I see that I did not express myself plainly.
The point is that
 -- simple distributions defined on clause selection may yield complicated
    or unintuitive distributions on *results*
 -- simple distributions on *results* may require complicated distributions
    on clause selection
 -- therefore obtaining the distribution one wants on results may
    require at least as much ``programming'' to specify the elementary
    choice probabilities as calling library routines would have involved.

To try to make this clearer, let's consider just about the simplest
possible example.  Let's have a version of member/2 which tries its
clauses in a randomly chosen order so that each element has an equal
chance of being chosen first.  (To keep things simple, assume that
the list argument is ground and the element argument unbound.)

membof(L, X) :<prob1>- L = [X|_].
membof(L, X) :<prob2>- L = [_|T], membof(T, X).

where the idea is that with probability prob1 we try the first clause,
then the second clause, or with probability prob2=1-prob1 we try the
second clause, then the first clause.

THERE IS NO FIXED NUMBER prob1 WHICH WILL YIELD THE DESIRED RESULT.
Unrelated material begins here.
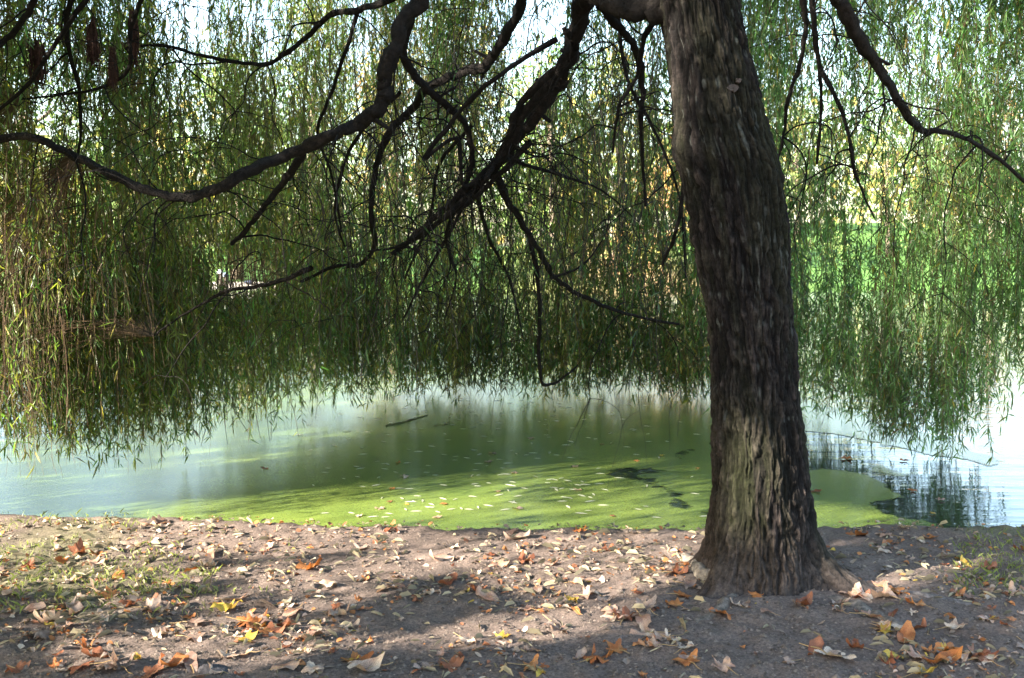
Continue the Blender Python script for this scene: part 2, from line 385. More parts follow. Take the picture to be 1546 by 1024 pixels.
# broken sun on parts of the hanging curtains
cu = np.concatenate([rng.uniform(-80, 540, 24000), rng.uniform(1230, 1560, 12000)]); cv = np.where(cu < 600, rng.uniform(330, 690, len(cu)), rng.uniform(20, 600, len(cu)))
k_ = fbm(cu / 55, cv / 120, 2.2, 3) > .52; cP = at(cu[k_], cv[k_], np.interp(cu[k_], [0, 250, 500, 1215, 1350, 1546], [6.7, 7.6, 10.4, 11, 9, 8])); a, b = sun_ij(cP); np.maximum.at(LITMAP, (a, b), .5)
q = np.pad(LITMAP, 1); LITMAP = np.maximum(LITMAP, (q[:-2, 1:-1] + q[2:, 1:-1] + q[1:-1, :-2] + q[1:-1, 2:]) / 4); LITMAP = 1 - (1 - LITMAP) ** 2.5
def lit_at(P): a, b = sun_ij(P); return LITMAP[a, b]

# ------------------------------------------------------------------ the willow
tree = empty('willow_tree', (TX, TY, 0), 'large weeping willow at the pond edge with leafy twigs hanging over the water', 'tree')
ORG = np.array([TX, TY, 0.0])
tcen = [(990, 1145), (905, 1152), (870, 1150), (800, 1148), (700, 1147), (600, 1140), (500, 1134), (400, 1124), (300, 1113), (250, 1104), (200, 1092), (100, 1074), (0, 1057), (-100, 1038), (-220, 1010), (-420, 955), (-700, 890)]
twid = [(990, 176), (905, 172), (870, 160), (800, 148), (700, 137), (600, 126), (500, 123), (400, 129), (300, 138), (250, 139), (200, 130), (100, 117), (0, 108), (-100, 102), (-220, 92), (-420, 70), (-700, 40)]
tp = np.array([at(u, v, TY) for v, u in tcen]); tr_ = np.array([wd / F * TY * .5 for _, wd in twid])
tp[0] = tp[1] - [0, 0, .25]
_t = spline(np.column_stack([tp, tr_]), 2600); _z = np.concatenate([np.linspace(_t[0, 2], 2.75, 640), np.linspace(2.77, _t[-1, 2], 90)])
TRUNK = np.stack([np.interp(_z, _t[:, 2], _t[:, c]) for c in range(4)], 1)
nth = 380; th = np.arange(nth) * 2 * math.pi / nth
zz = TRUNK[:, 2][:, None]; cosT, sinT = np.cos(th)[None], np.sin(th)[None]
wand = .9 * (fbm(cosT * 1.4 + 5, sinT * 1.4, zz * 1.3, 3) - .5)
thw = th[None] + wand
ca, sa = np.cos(thw), np.sin(thw)
TU = (th[None] - math.pi / 2) % (2 * math.pi) + 0 * zz          # around the trunk, with its seam at the back
w1_ = fbm(TU * 3, zz * 5, 1.5, 3) - .5; w2_ = fbm(TU * 9, zz * 12, 6.5, 2) - .5
UU = TU * 6.6 + 1.6 * w1_ + .45 * w2_ + .25 * zz
n1_ = np.clip(np.abs(noise(UU, zz * 5.5 + 1.6 * w1_, 2.3) - .5) * 4.2, 0, 1)
n3_ = np.clip(np.abs(fbm(UU * 5.0 + 3, zz * 20 + 3 * w1_, 4.3, 2) - .5) * 4.5, 0, 1)
n2_ = np.clip(np.abs(noise(UU * 2.1 + 7, zz * 13 + 2 * w1_, 8.3) - .5) * 4.2, 0, 1)
ridge = .42 * n1_ + .36 * n2_ + .22 * n3_
fine = np.clip((fbm(TU * 20 + 2 * w1_, zz * 26, 3.3, 3) - .5) * 1.9 + .5, 0, 1)
rad = TRUNK[:, 3][:, None] * (1 + .05 * (fbm(cosT * 1.2, sinT * 1.2, zz * 1.6, 2) - .5)) + .032 * (ridge - .45) + .009 * (fine - .5)
hgt = np.clip(zz, -.2, 9)
def lobe(a, wd): d = (th[None] - a + math.pi) % (2 * math.pi) - math.pi; return np.exp(-(d / wd) ** 2)
fl = .20 * lobe(-.30, .26) + .15 * lobe(math.pi + .70, .28) + .12 * lobe(1.2, .5) + .12 * lobe(2.5, .4) + .04 * lobe(-1.6, .6)
rad = rad + fl * np.exp(-np.clip(hgt - .05, -.10, 9) / .12)
bz = at(1040, 228, TY)[2]                       # swollen burl on the left side
rad = rad + .035 * lobe(math.pi, .7) * np.exp(-((zz - bz) / .10) ** 2) + .02 * lobe(math.pi - .4, 1.0) * np.exp(-((zz - bz + .35) / .25) ** 2)
V = np.stack([TRUNK[:, 0][:, None] + rad * cosT, TRUNK[:, 1][:, None] + rad * sinT, zz + 0 * rad], -1)
k = (np.clip((ridge - .14) / .62, 0, 1) ** 1.5 * (.35 + .65 * n3_))[..., None]
bcol = np.array([.0040, .0033, .0031]) * (1 - k) + np.array([.033, .026, .0235]) * k
bcol = bcol * (.6 + .8 * fbm(cosT * 3, sinT * 3, zz * 3, 3))[..., None] * (.30 + 1.4 * fine)[..., None]
bcol = bcol * (1 - .38 * np.clip((zz - .9) / .8, 0, 1))[..., None]
low = np.clip((.34 - zz) / .30, 0, 1)[..., None]; bcol = bcol * (1 - low) + (np.array([.058, .046, .041]) * (.5 + .8 * k)) * low      # soil-dusted foot
tu, tv_, _ = pix(V)
mo = np.clip((fbm(cosT * 3.2 + 3, sinT * 3.2, zz * 2.4 + 9, 4) - .42) * 5, 0, 1) * (lobe(0.05, .55) + .35)
mo = np.maximum(mo, 1.0 * np.clip((fbm(ca * 5 + 3, sa * 5, zz * 3 + 2, 3) - .36) * 5, 0, 1) * np.clip(1 - np.abs(zz - .55) / .42, 0, 1) ** .6 * lobe(-2.1, .75))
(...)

We have to *compute* prob1 from the arguments.  Specifically,
prob1=1/length(L).  Now, if we just plug that formula in, and write

membof(L, X) :< 1/length(L) >- L = [X|_].
membof(L, X) :<1-1/length(L)>- L = [_|T], membof(T, X).

then we're doing a huge amount of extra work.  It would be a VERY
clever compiler (able to prove theorems in probability theory) which
could optimise this.  We could do it ourselves, producing

membof(L, X) :-
	length(L, N),
	N > 0,
	membof(L, N, X).

membof(L, N, X) :< 1/N >, L = [X|_].
membof(L, N, X) :<1-1/N>, L = [_|T], M is N-1, membof(T, M, X).

By the time you have done this much programming, you find that the
built-in randomising has helped you very little.